Come Guccini quando cantava del suo macchinista ferroviere, anch’io “non so che viso avesse”.

Conosco invece, non solo “l’epoca dei fatti”, ma anche il “come si chiamava”.

 

Mahamadi Sissoko, deceduto il 5 febbraio, è già il settimo ferroviere morto in sciopero della fame a Kita (Mali).

La protesta era iniziata due mesi fa per reclamare oltre dieci (ormai quasi undici) mesi di salario non corrisposto. La prima vittima dello sciopero (a cui partecipano quasi 500 ferrovieri) risale al 18 dicembre 2018. Tuttavia soltanto dopo questo settimo decesso lo Stato del Mali ha proposto il pagamento di tre mensilità. Incontrando però la contrarietà del sindacato e dei lavoratori che – sentendosi “presi in giro” – hanno lanciato la parola d’ordine “O il pagamento integrale dei salari arretrati o la morte”.
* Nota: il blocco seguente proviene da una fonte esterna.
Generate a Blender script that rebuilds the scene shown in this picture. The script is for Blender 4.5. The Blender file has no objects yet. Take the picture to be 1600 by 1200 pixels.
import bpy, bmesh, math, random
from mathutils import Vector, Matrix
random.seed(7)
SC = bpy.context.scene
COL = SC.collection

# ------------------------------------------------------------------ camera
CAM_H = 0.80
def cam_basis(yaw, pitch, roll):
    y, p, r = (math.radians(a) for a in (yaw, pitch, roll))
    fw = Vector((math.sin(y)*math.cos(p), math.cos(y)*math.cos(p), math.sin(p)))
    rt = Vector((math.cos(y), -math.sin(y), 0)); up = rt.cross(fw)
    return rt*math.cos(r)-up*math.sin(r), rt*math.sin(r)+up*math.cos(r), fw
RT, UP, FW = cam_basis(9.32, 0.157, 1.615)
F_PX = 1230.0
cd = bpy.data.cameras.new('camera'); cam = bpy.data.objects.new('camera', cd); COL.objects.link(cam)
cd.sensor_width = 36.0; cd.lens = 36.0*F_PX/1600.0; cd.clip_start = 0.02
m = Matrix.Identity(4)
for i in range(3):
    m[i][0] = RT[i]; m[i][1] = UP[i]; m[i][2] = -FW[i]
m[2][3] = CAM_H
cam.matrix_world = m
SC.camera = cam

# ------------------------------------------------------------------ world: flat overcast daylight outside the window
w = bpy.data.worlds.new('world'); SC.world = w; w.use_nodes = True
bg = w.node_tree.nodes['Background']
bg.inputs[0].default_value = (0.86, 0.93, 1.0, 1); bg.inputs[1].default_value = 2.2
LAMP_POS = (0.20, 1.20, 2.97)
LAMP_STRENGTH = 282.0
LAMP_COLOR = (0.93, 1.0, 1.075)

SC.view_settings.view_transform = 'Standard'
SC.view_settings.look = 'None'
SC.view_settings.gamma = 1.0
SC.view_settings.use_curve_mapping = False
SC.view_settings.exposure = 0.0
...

Il nome di Mahamadi Sissoko va quindi ad allungare la lista dei ferrovieri che hanno già perso al vita in questa lotta estrema, disperata: Moussa Sissoko, guidatore a Kita; Siaka Sidibe, macchinista a Toukouto; Seydou Sidibe, deviatore a Kayes; Sekouba Bagayoko, capo sezione a Bamako; Mariam Doumbia, responsabile della sicurezza a Bamako…

Inoltre, secondo i sindacati locali, sarebbero morti “alcuni neonati e mogli dei lavoratori che non avevano denaro per curarsi”.

A monte di tutto questo, le privatizzazioni. Oltre ad aver  ridotto i lavoratori alla fame, hanno anche consegnato le ferrovie in mano agli speculatori, sia nel Mali che in Senegal. Tra le conseguenze più gravi, l’abbandono della linea Dakar-Bamako. Se nel 2003 c’erano ancora 22 locomotive, già nel 2015 erano ridotte soltanto a tre.

La scoperta di aver lavorato sostanzialmente a gratis per 11 mesi ha messo i ferrovieri di fronte a un problema molto attuale: “Se diventa normale lavorare senza essere pagati, dove andremo a finire?”.

O magari, suggerisco: “Dove siamo già andati a finire?”.

 

Consapevoli di non aver ormai “niente da perdere” (a parte le solite catene, ovviamente) digiunano per rivendicare il diritto non solo al salario, ma al rispetto, alla dignità.

La loro lotta – eroica, combattiva, definita “esemplare” – evoca quella analoga dello sciopero della fame condotto nel 1947 da oltre 20mila ferrovieri della linea Dakar-Bamako. Durata ben 160 giorni, si concluse con la vittoria – per quanto pagata a caro prezzo – dei lavoratori.

Come allora, al fianco dei ferrovieri si sono schierati amici e  familiari. Particolarmente determinate le donne, madri, mogli e figlie dei ferrovieri che il 13 febbraio hanno manifestato a Kayes portando  uno striscione con la scritta “J’ai faim, 10 mois sans salaire”.

 

Concluderei con un’altra citazione gucciniana: “trionfi la….etc.